Lain halnya untuk masalah kontekstual yang disajikan ditengah
pembelajaran topik/sub topik yang dimaksud. Dalam hal ini masalah yang utama
adalah pemantapan terhadap pengetahuan yang telah ditemukannya atau yang
telah dibangunnya. Lain halnya dengan masalah kontekstual yang ditempatkan
di bagian akhir pembelajaran suatu topik/sub topik. Dalam hal tersebut yang
diutamakan adalah kemampuan anak/siswa mengaplikasikan atau menggunakan
pengetahuan yang telah ditemukannya atau dibangunnya.

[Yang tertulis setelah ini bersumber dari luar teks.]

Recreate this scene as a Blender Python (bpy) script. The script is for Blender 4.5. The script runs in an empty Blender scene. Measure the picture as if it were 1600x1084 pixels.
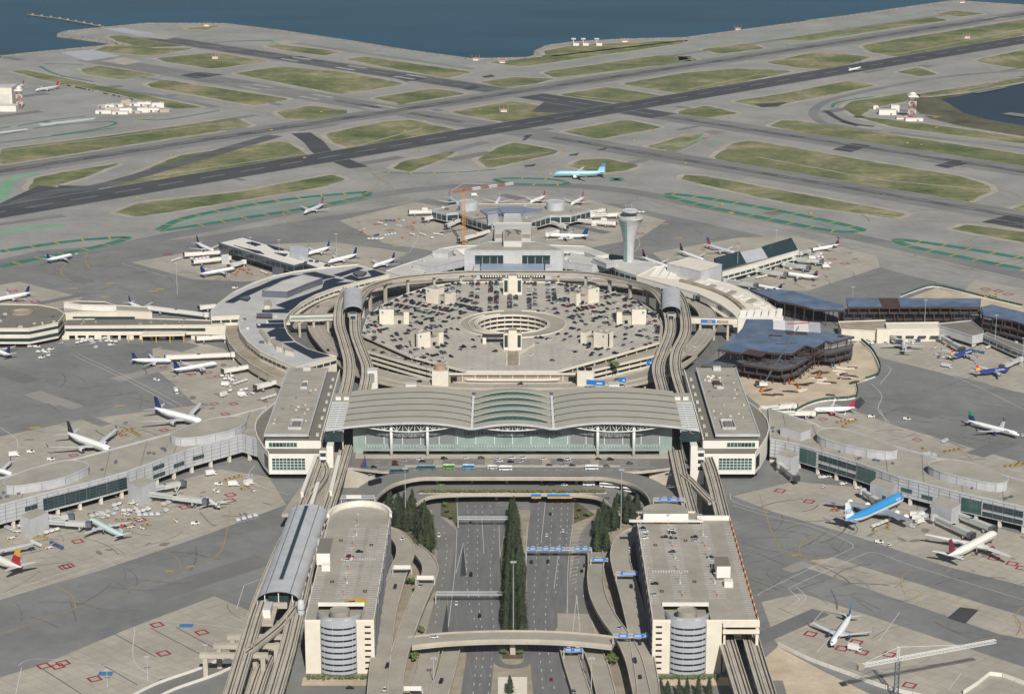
import bpy, math, random
from mathutils import Vector, Matrix
R = math.radians
rnd = random.Random(7)
scene = bpy.context.scene
# ------------------------------------------------------------------ camera, sky, sun, exposure
CAM_H, FOC, PITCH, CX, CY = 500.0, 3420.0, R(15.4), 800.0, 542.0
cam_data = bpy.data.cameras.new("camera"); cam = bpy.data.objects.new("camera", cam_data)
scene.collection.objects.link(cam); scene.camera = cam
cam.location = (0, 0, CAM_H); cam.rotation_euler = (math.pi/2 - PITCH, 0, 0)
cam_data.sensor_width = 36; cam_data.lens = 36*FOC/1600; cam_data.clip_start = 1; cam_data.clip_end = 60000
SUN_EL, SUN_AZ = R(39), R(10)          # sun behind the viewer, a little to the right
sd = Vector((math.sin(SUN_AZ)*math.cos(SUN_EL), -math.cos(SUN_AZ)*math.cos(SUN_EL), math.sin(SUN_EL)))
world = bpy.data.worlds.new("World"); scene.world = world; world.use_nodes = True
wn = world.node_tree; bg = wn.nodes["Background"]
sky = wn.nodes.new("ShaderNodeTexSky"); sky.sky_type = 'NISHITA'; sky.sun_disc = False
sky.sun_elevation = SUN_EL; sky.sun_rotation = math.atan2(sd.x, sd.y)
wn.links.new(sky.outputs[0], bg.inputs[0]); bg.inputs[1].default_value = 0.05
sl = bpy.data.lights.new("sun", 'SUN'); sl.energy = 5.0; sl.angle = R(0.53); sl.color = (1, 0.962, 0.905)
so = bpy.data.objects.new("sun", sl); scene.collection.objects.link(so)
so.rotation_euler = sd.to_track_quat('Z', 'Y').to_euler()
scene.view_settings.view_transform = 'Standard'; scene.view_settings.look = 'None'
scene.view_settings.exposure = -0.14; scene.view_settings.gamma = 1.0
scene.cycles.max_bounces = 5; scene.cycles.diffuse_bounces = 3; scene.cycles.glossy_bounces = 2
scene.cycles.transmission_bounces = 3; scene.cycles.transparent_max_bounces = 6
scene.cycles.caustics_reflective = False; scene.cycles.caustics_refractive = False
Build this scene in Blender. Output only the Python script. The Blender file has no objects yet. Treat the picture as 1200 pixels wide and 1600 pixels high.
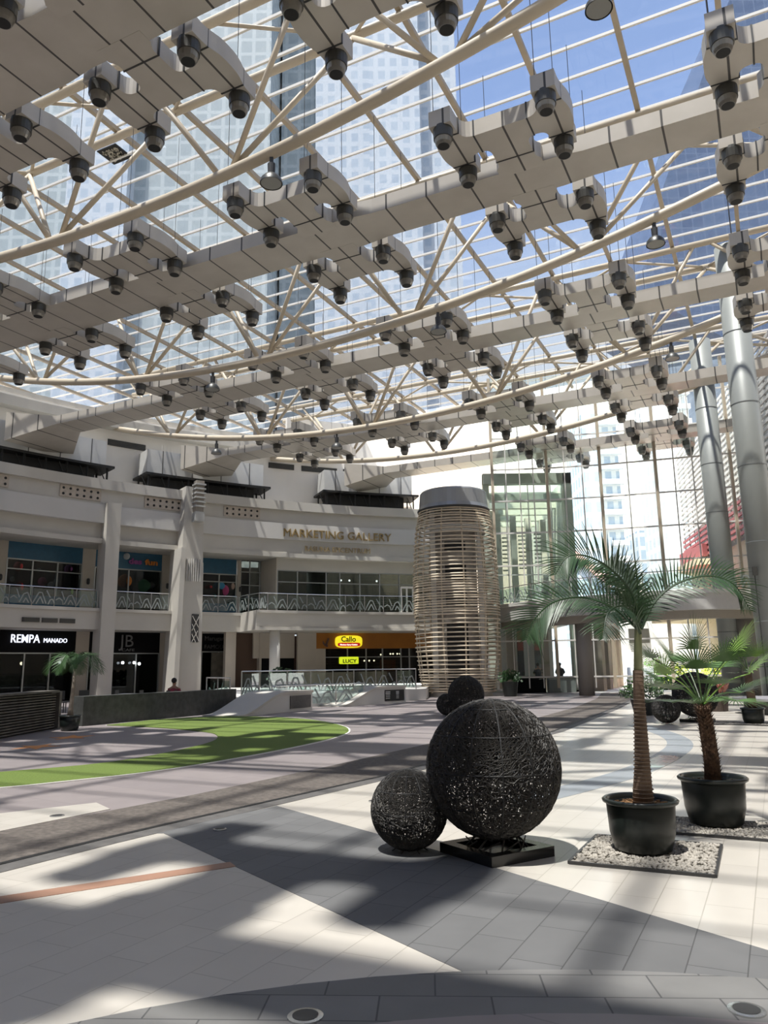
import bpy, bmesh, math, random
from math import sin, cos, pi, radians, sqrt, atan2
from mathutils import Vector, Matrix
from mathutils.geometry import tessellate_polygon
random.seed(7)
S = bpy.context.scene
COL = S.collection

# ------------------------------------------------------------------ camera
PITCH, ROLL, FPX = radians(11.5), radians(-0.8), 1200.0
cam = bpy.data.cameras.new('camera'); camo = bpy.data.objects.new('camera', cam); COL.objects.link(camo)
f_ = Vector((0, cos(PITCH), sin(PITCH))); u0 = Vector((0, -sin(PITCH), cos(PITCH))); r0 = Vector((1, 0, 0))
rt = r0*cos(ROLL) + u0*sin(ROLL); up = -r0*sin(ROLL) + u0*cos(ROLL)
M = Matrix((rt, up, -f_)).transposed().to_4x4(); M.translation = (0, 0, 1.6)
camo.matrix_world = M
cam.sensor_fit = 'VERTICAL'; cam.sensor_height = 32.0; cam.lens = 32.0*FPX/1600.0
cam.clip_end = 2000
S.camera = camo

# ------------------------------------------------------------------ world, sun, exposure
w = bpy.data.worlds.new('sky'); S.world = w; w.use_nodes = True
nt = w.node_tree; nt.nodes.clear()
out = nt.nodes.new('ShaderNodeOutputWorld'); bg = nt.nodes.new('ShaderNodeBackground')
tc = nt.nodes.new('ShaderNodeTexCoord'); sx = nt.nodes.new('ShaderNodeSeparateXYZ'); cr = nt.nodes.new('ShaderNodeValToRGB')
nt.links.new(tc.outputs['Generated'], sx.inputs[0]); nt.links.new(sx.outputs['Z'], cr.inputs[0])
nt.links.new(cr.outputs[0], bg.inputs[0]); nt.links.new(bg.outputs[0], out.inputs[0])
e = cr.color_ramp.elements
e[0].position = 0.0; e[0].color = (1, .94, .84, 1)
e[1].position = 1.0; e[1].color = (.33, .43, .68, 1)
for p, c in ((.30, (1, .95, .86, 1)), (.42, (.72, .79, .90, 1)), (.58, (.40, .54, .86, 1))):
    k = e.new(p); k.color = c
bg.inputs[1].default_value = 2.7
sun = bpy.data.lights.new('sun', 'SUN'); sun.energy = 23.0; sun.angle = radians(.9); sun.color = (1, .89, .76)
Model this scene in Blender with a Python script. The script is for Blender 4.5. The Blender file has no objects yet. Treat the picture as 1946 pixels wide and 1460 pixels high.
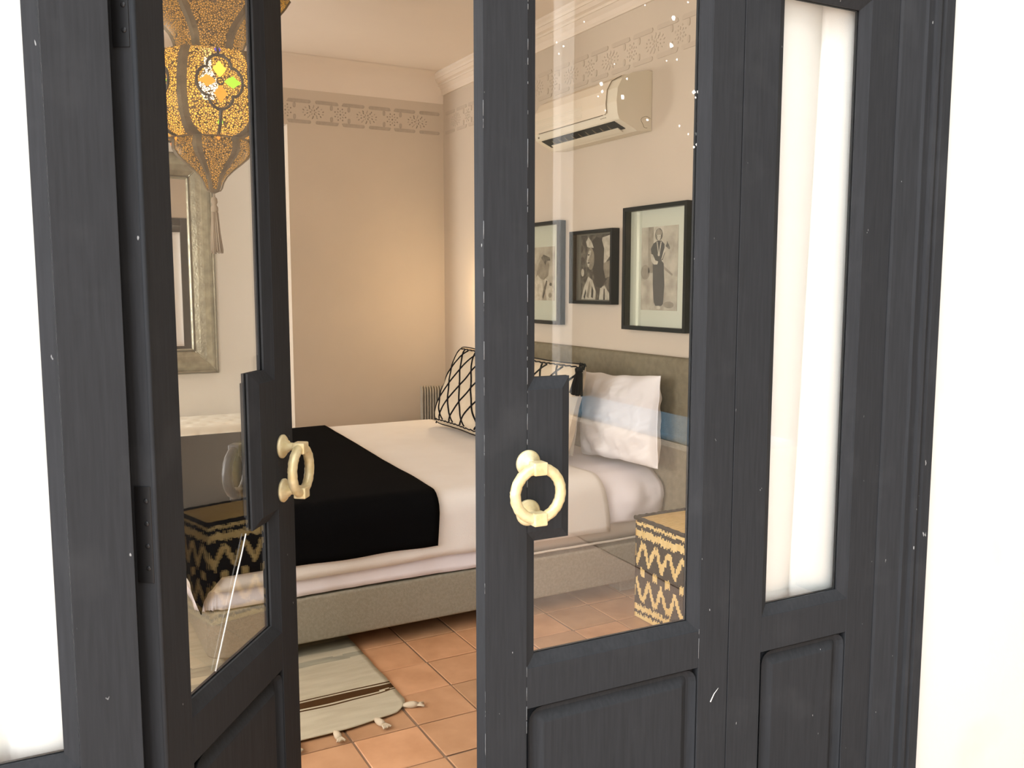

2. Dampak pada kegiatan siswa
Dari keterangan tentang dampak pada kegiatan guru, kiranya juga
telah terlihat bahwa kegiatan siswa/anak juga berbeda dengan kebiasaan
pembelajaran selama ini. Pertama sewaktu menerima masalah kontekstual dari
guru, secara mandiri atau berkelompok para siswa mencoba menjawab atau memecahkan
masalah itu dengan caranya sendiri. Disinilah kemungkinan ada beraneka macam
model yang dibuat oleh masing-masing anak. Jadi divergensi jawaban anak atau
divergensi cara menjawab masalah dapat muncul. Mungkin sekali semua itu benar,
sehingga anak dibiasakan untuk menghargai pendapat sesama teman. Model yang
masih mirip dengan benda atau masalah aslinya, disebut ”model of”. Jika siswa
setelah mencoba tetap tidak menemukan jalan pemecahan masakah kontekdtual, maka
siswa dapat bertanya seperlunya kepada guru atau teman dengan ijin dari guru.
Hasil kerja siswa atau kelompok siswa kemudian ditampilkan kepada semua anggota
kelas, untuk mendapat tanggapan atau kritik dari anggota kelas. Dengan demikian
siswa sangat aktif memikirkan atau mengerjakan masalah kontekstual.